In those moments when it hasn’t heard or has been too afraid, the church has joined in on the world’s game of competing and scrambling for gain and profit and posture and position rather than go to the world and all the world’s places to whisper the message that the kingdom of heaven is near and you are chosen to be in it -- into our neighbors’ ears, into our children’s ears, into one another’s ears. “The kingdom of heaven is near, and you are chosen to be in it.”
Even the Bean Blossom Boogie folks, even Harley rider folks with purple halters and leather shorts and pony tails a-hangin’ down; even crusty fishermen with the grime of too many bait boxes staining their fingernails, even Simon Peter; even those with impure thoughts and selfish motivations; even Judas; even the socially disreputable, even Matthew, have been chosen to be in the kingdom of heaven that now has come near.

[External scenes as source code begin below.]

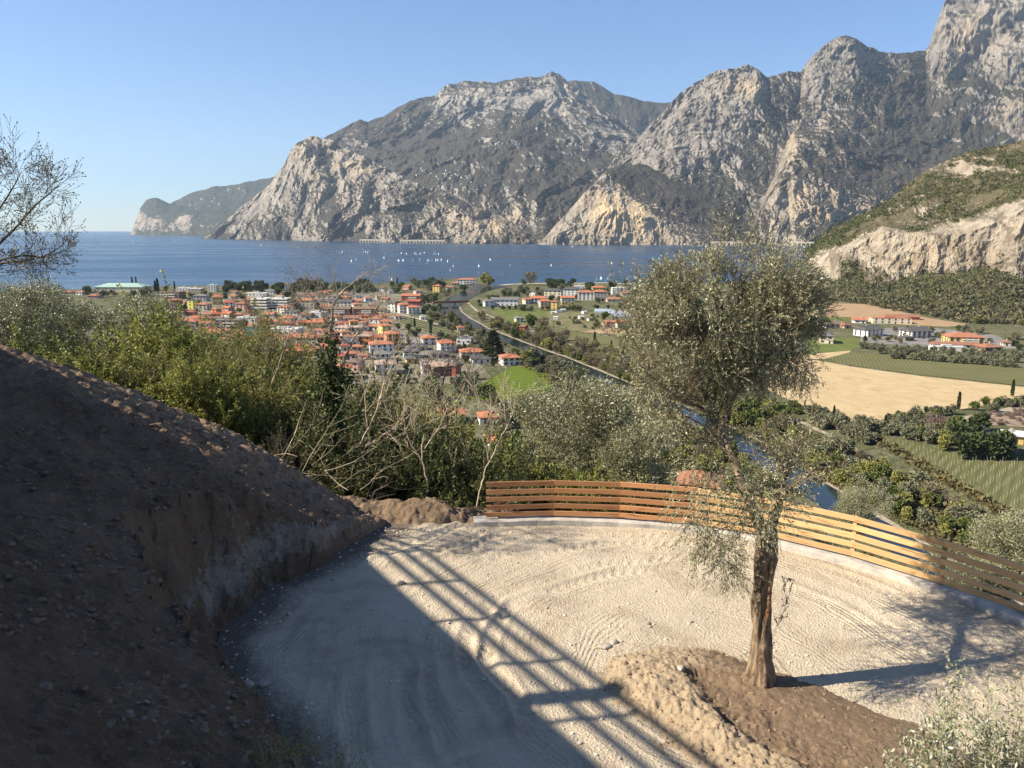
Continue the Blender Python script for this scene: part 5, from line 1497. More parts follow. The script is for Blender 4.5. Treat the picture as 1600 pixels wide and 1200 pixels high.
# --- landmarks with labels of their own: (cx, base y, width, height, wall, roof, kind, label ...)
Hh = house
Hh(186, 456, 76, 15, 'cream', 'pale green copper', 'hip', 0, 26, 'long hall under a pale green copper roof on the lake shore', 2, 'hall')
for i in range(0):
    pass
office(405, 484, 28, 18, 4, 'white tiered office block with dark window bands, the one nearer the copper roofed hall')
office(437, 483, 28, 17, 4, 'white tiered office block with dark window bands, the one nearer the river')
Hh(265, 467, 38, 12, 'brown', 'brown', 'flat', -8, 16, 'brown flat roofed terraced block behind the red roofed house with white columns', 3, 'apartment block', flags='lb')
Hh(270, 487, 26, 22, 'red', 'rust', 'hip', 12, 12, 'dark red house with rust roof above a row of white columns', 3, 'house', flags='b')
Hh(299, 483, 12, 14, 'bright yellow', 'grey', 'flat', -10, 9, 'bright lemon yellow block, the brightest building of the town', 3, 'house')
Hh(316, 485, 22, 13, 'beige', 'orange', 'hip', -10, 10, 'windowless ochre house touching the lemon yellow block', 3, 'house')
Hh(313, 471, 22, 12, 'grey', 'grey', 'hip', -5, 10, 'pale grey villa with a low grey roof behind the lemon yellow block', 3)
Hh(338, 476, 20, 16, 'yellow', 'orange', 'hip', 20, 12, 'yellow villa with a tall orange hip roof before the dark lakeside trees', 2)
Hh(357, 479, 16, 10, 'white', 'red', 'gable', 10, 12, 'long pale house with thin red roof edge next to the yellow villa', 2)
Hh(379, 484, 22, 14, 'pink', 'rust', 'hip', -10, 12, 'pinkish red house with rust roof beside the crane', 3)
Hh(400, 463, 34, 6, 'white', 'white', 'flat', -4, 12, 'flat white roof block directly behind the tiered offices', 1)
Hh(332, 456, 14, 11, 'white', 'white', 'flat', -4, 9, 'white stepped tower block on the shore among round trees', 4, 'apartment block')
Hh(285, 454, 20, 5, 'white', 'white', 'flat', -2, 14, 'low white pavilion with wide flat roof at the lake shore', 1, 'pavilion')
Hh(304, 455, 20, 5, 'grey', 'white', 'flat', -2, 14, 'low grey lakeside pavilion beside the wide white one', 1, 'pavilion')
Hh(448, 456, 6, 14, 'cream', 'orange', 'hip', 8, 5, 'slender cream bell tower with an orange cap at the lake edge', 4, 'tower', 'bell_tower', flags='n')
Hh(552, 464, 7, 10, 'cream', 'grey', 'flat', 8, 6, 'short cream tower house rising from the lakeside trees', 3, 'tower', 'tower_house')
Hh(444, 490, 24, 14, 'cream', 'orange', 'hip', -22, 10, 'cream house with orange roof right under the tiered office block', 3, flags='b')
Hh(479, 483, 28, 18, 'beige', 'orange', 'hip', -5, 12, 'wide beige house under a broad orange hip roof behind the brick terrace', 3)
Hh(504, 472, 52, 10, 'beige', 'brown', 'flat', -4, 12, 'long stepped apartment row with brown balconies behind the brick terraces', 3, 'apartment block', flags='lb')
Hh(532, 479, 38, 12, 'white', 'dark grey', 'gable', -4, 12, 'white row house with dark roof just above the brick terraces', 2)
Hh(526, 492, 44, 14, 'brick', 'brown', 'gable', -3, 11, 'brick red terrace with arched fronts, the longer of the pair', 3, 'apartment block', flags='b')
Hh(570, 492, 36, 14, 'brick', 'brown', 'gable', -3, 11, 'brick red terrace with arched fronts, the shorter one nearer the river', 3, 'apartment block', flags='b')
Hh(396, 526, 24, 17, 'teal', 'grey', 'flat', -2, 14, 'windowless teal industrial hall beside the playing field', 1, 'industrial hall', nowin=True)
Hh(444, 522, 48, 10, 'white', 'white', 'flat', -9, 16, 'long white flat roofed workshop behind the big orange roofed complex', 1, 'workshop')
Hh(384, 505, 30, 10, 'white', 'white', 'flat', 0, 12, 'low white works building with a red gable block on it', 1, 'workshop')
Hh(395, 499, 6, 7, 'red', 'red', 'flat', 0, 5, 'small bright red block standing on the low white works', 1, 'annex', nowin=True)
Hh(356, 514, 42, 15, 'brown', 'grey', 'flat', -5, 10, 'three storey brown balcony block with a red brick end', 3, 'apartment block', flags='lb')
Hh(379, 512, 7, 12, 'brick', 'rust', 'flat', -5, 8, 'narrow red brick stair block ending the brown balcony block', 3, 'annex')
Hh(290, 512, 38, 16, 'beige', 'orange', 'hip', -4, 14, 'broad beige villa under the widest orange hip roof by the silvery olive', 2)
Hh(437, 545, 34, 22, 'cream', 'orange', 'hip', -14, 13, 'orange roofed wing of the big complex nearest the playing field', 2, flags='b')
Hh(474, 538, 52, 18, 'beige', 'orange', 'hip', -5, 14, 'central block of the orange roofed complex, with a second roof on top', 2)
Hh(470, 556, 50, 16, 'orange', 'orange', 'hip', -4, 14, 'lowest wing of the orange roofed complex, nearest the thicket', 2)
Hh(507, 549, 18, 13, 'beige', 'orange', 'hip', 10, 9, 'small orange roofed end wing of the big complex', 2)
Hh(598, 526, 20, 21, 'yellow', 'orange', 'gable', 28, 11, 'tall narrow yellow house with paired windows, uphill of the orange cube house', 3)
Hh(611, 541, 28, 25, 'orange', 'orange', 'hip', 18, 12, 'tall bright orange cube house with a blank side and three small windows', 3)
Hh(570, 538, 23, 18, 'orange', 'pinkish', 'hip', -6, 10, 'orange walled house with a faded pinkish roof next to the light blue one', 2)
Hh(594, 556, 42, 25, 'pale blue', 'orange', 'hip', 14, 12, 'light blue house under an orange roof with many dormers', 3)
Hh(596, 565, 30, 18, 'white', 'grey', 'hip', 10, 11, 'white house with grey hip roof tucked before the light blue house', 2)
Hh(600, 585, 38, 24, 'white', 'pinkish', 'hip', 12, 13, 'big white house with faded beige hip roof nearest the thicket', 2, flags='b')
Hh(553, 580, 26, 20, 'pink', 'brown', 'hip', -12, 11, 'dusky pink house with brown roof beyond the ivy tree', 2)
Hh(534, 594, 30, 26, 'yellow', 'orange', 'hip', 14, 11, 'ochre yellow house with a ragged orange roof right behind the ivy tree', 2)
Hh(668, 539, 26, 16, 'white', 'orange', 'hip', 16, 11, 'white house with orange pyramid roof beside the dark cypress', 2)
Hh(696, 552, 31, 22, 'white', 'orange', 'hip', 18, 12, 'white two storey house with orange roof and blue solar panel', 3, flags='sb')
Hh(726, 538, 26, 11, 'white', 'grey', 'flat', -8, 11, 'low white bungalow with a flat grey roof among olives', 1)
Hh(654, 548, 26, 11, 'beige', 'dark grey', 'hip', 8, 11, 'dark hip roofed house between the mint house and the pyramid roofed one', 1)
Hh(641, 560, 30, 17, 'mint', 'dark grey', 'hip', 12, 12, 'mint green house with dark hip roof', 2)
Hh(642, 568, 24, 11, 'yellow', 'dark grey', 'hip', 14, 10, 'low yellowish annex house with dark roof before the mint house', 1)
Hh(687, 560, 30, 13, 'beige', 'dark grey', 'hip', 5, 11, 'low house with nearly black hip roof below the solar panel house', 1)
Hh(737, 559, 42, 16, 'white', 'orange', 'hip', 10, 12, 'long low white house with a wide orange hip roof before the big cedar', 2)
Hh(750, 568, 34, 14, 'white', 'dark grey', 'hip', 12, 11, 'white house with dark slate roof beside the bright lawn', 1)
Hh(796, 571, 34, 19, 'white', 'orange', 'hip', 14, 12, 'white house with orange roof standing alone on the corner of the bright lawn', 2)
Hh(667, 585, 26, 22, 'white', 'pinkish', 'gable', 12, 11, 'white balcony wing of the dark red apartment house', 2, flags='sb')
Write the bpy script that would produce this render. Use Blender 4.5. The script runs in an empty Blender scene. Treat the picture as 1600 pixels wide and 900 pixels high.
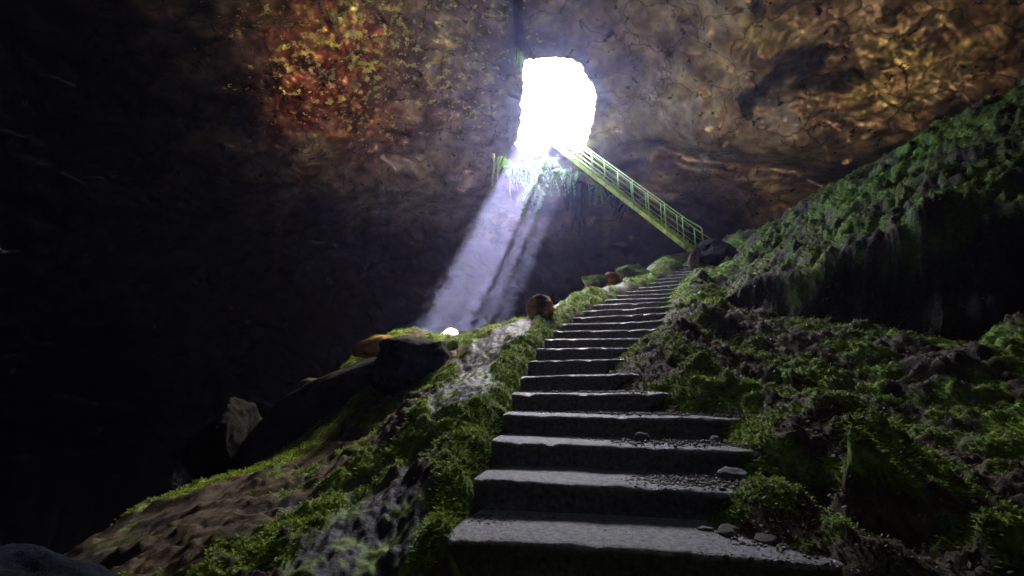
import bpy, bmesh, math, random
import numpy as np
from mathutils import Vector, Matrix

# ------------------------------------------------------------------ camera, sky, sun, exposure
SC = bpy.context.scene
COL = SC.collection
FPX, PITCH = 711.0, math.radians(12.0)
CP, SP = math.cos(PITCH), math.sin(PITCH)

cam_data = bpy.data.cameras.new('camera')
cam_data.sensor_width = 36.0
cam_data.lens = 36.0 * FPX / 1600.0
cam_data.clip_start, cam_data.clip_end = 0.05, 500.0
cam = bpy.data.objects.new('camera', cam_data)
COL.objects.link(cam)
cam.rotation_euler = (math.radians(90) + PITCH, 0, 0)
SC.camera = cam


def ray(px, py):
    a = np.array([(px - 800) / FPX, 1.0, (450 - py) / FPX])
    return np.array([a[0], a[1] * CP - a[2] * SP, a[1] * SP + a[2] * CP])


def W(px, py, Y):
    """the point of the place that stands Y metres ahead, seen in that direction"""
    r = ray(px, py)
    return r * (Y / r[1])


def onz(px, py, z):
    r = ray(px, py)
    return r * (z / r[2])


HOLE = W(884, 165, 14.0)          # middle of the skylight
PATCH = W(720, 518, 10.5)          # where the sunbeam lands
SUN = (HOLE - PATCH) / np.linalg.norm(HOLE - PATCH)
_view = (HOLE + PATCH) / 2
_view = _view / np.linalg.norm(_view)
BEAM_A = np.cross(_view, SUN); BEAM_A /= np.linalg.norm(BEAM_A)       # across the beam
if BEAM_A[0] < 0: BEAM_A = -BEAM_A
BEAM_B = np.cross(SUN, BEAM_A)                                        # through the beam
if BEAM_B[1] < 0: BEAM_B = -BEAM_B
SUN_EL = math.asin(SUN[2])
SUN_AZ = math.atan2(SUN[0], SUN[1])

world = bpy.data.worlds.new('World')
SC.world = world
world.use_nodes = True
wn = world.node_tree
for n in list(wn.nodes):
    wn.nodes.remove(n)
w_out = wn.nodes.new('ShaderNodeOutputWorld')
w_bg = wn.nodes.new('ShaderNodeBackground')
w_sky = wn.nodes.new('ShaderNodeTexSky')
w_sky.sky_type = 'NISHITA'
w_sky.sun_disc = False
w_sky.sun_elevation = SUN_EL
w_sky.sun_rotation = SUN_AZ
w_sky.dust_density = 4.0
w_sky.ozone_density = 0.4
w_bg.inputs['Strength'].default_value = 0.05
wn.links.new(w_sky.outputs[0], w_bg.inputs['Color'])
wn.links.new(w_bg.outputs[0], w_out.inputs['Surface'])

sun_data = bpy.data.lights.new('sun', 'SUN')
sun_data.energy = 5.0
sun_data.angle = math.radians(0.5)
sun_data.color = (1.0, 0.95, 0.86)
sun = bpy.data.objects.new('sun', sun_data)
COL.objects.link(sun)
sun.rotation_euler = Vector((-SUN[0], -SUN[1], -SUN[2])).to_track_quat('-Z', 'Y').to_euler()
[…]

Even those of us privileged to be lodged in a land of opulence and power and given brain power to figure out rational justifications for all of that -- like there are any. Even those of us who get engaged so much in saving and protecting the all-American way that we’ve learned to enjoy -- who get so preoccupied with saving and protecting and securing our competitive advantages that we have precious little energy left to do the fundamental things that the Lord summons disciples to be engaged in: curing, raising the dead (and we could talk about what that means; there’s a lot of dead to be raised), cleansing the unclean (rather than securing ourselves against the filth), and casting out the demonic. (There’s a lot of that to be cast out.) So busy and so tired and so overwhelmed with noise that we can’t hear the whisper message that the kingdom of heaven is near above the roar of the Harley-Davidson engines in our own lustful hearts. So busy and noise bombarded that we can’t echo what we don’t hear ourselves.
Nevertheless, the whisper comes and continues to be repeated until it is heard; by Simon-Peter and Andrew...and Matthew the tax-collector and Judas the traitor, even by folks named “Slasher” and “Peanut” and “Big Wally,” I suppose. Even by me...and you. And, lo, we get redeemed somehow -- go figure -- and the job gets done. It’s called grace, and it’s called wonderful! Amen.